Reste que cette reprise est aussi marquée par des prix de chambres largement au-dessus des niveaux de 2019. Cette croissance tarifaire va-t-elle se poursuivre ?
Z. M. – Avec des taux d’occupation élevés, les tarifs ont logiquement augmenté en fonction de la demande. Malheureusement, on a aujourd’hui ce facteur accélérateur lié à la crise géopolitique et énergétique. Son incidence se répercute sur l’hôtellerie, premièrement par le coût élevé de l’énergie, mais aussi, face à l’inflation, par une revalorisation des salaires. Tout ça fait qu’aujourd’hui, on est sur une augmentation des tarifs proche de 20% en France, une envolée tarifaire qui se constate aussi au Royaume-Uni ou en Espagne.
Dans ce contexte de crise, n’est-ce pas un frein pour les voyages d’affaires dans les mois à venir ?

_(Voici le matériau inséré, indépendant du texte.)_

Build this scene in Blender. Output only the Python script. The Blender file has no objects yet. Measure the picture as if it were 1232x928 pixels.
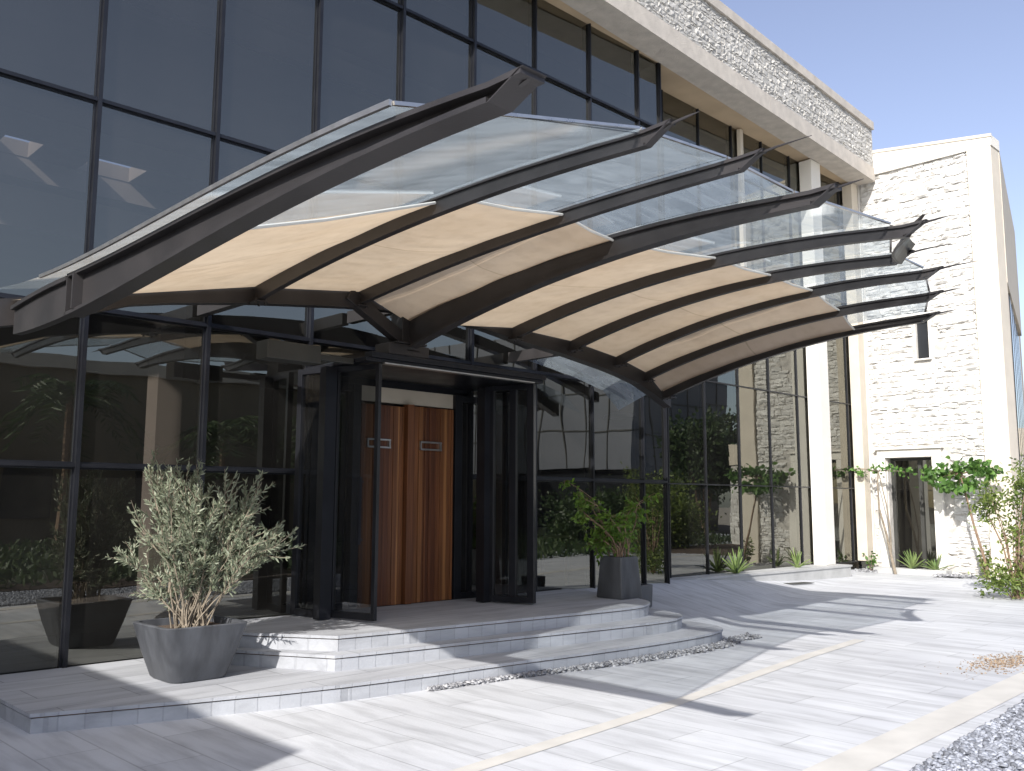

Z. M. – C’est évident. Déjà parce que la crise énergétique va freiner l’économie, puisqu’on parle de récession. Et, par conséquent, des déplacements professionnels moins nombreux à terme. D’autant qu’on devra aussi consommer moins et donc voyager moins, notamment en avion. Dans ce cadre, comme une bonne part de l’activité de CDS de train + hôtel, la combinaison qui est ressortie vainqueur de la crise, nous devrions être moins impactés. Au final, nous avons appris à vivre avec des crises récurrentes. Nos clients ont aujourd’hui des outils agiles et peuvent adapter leur politique voyages en temps réel. C’est une force.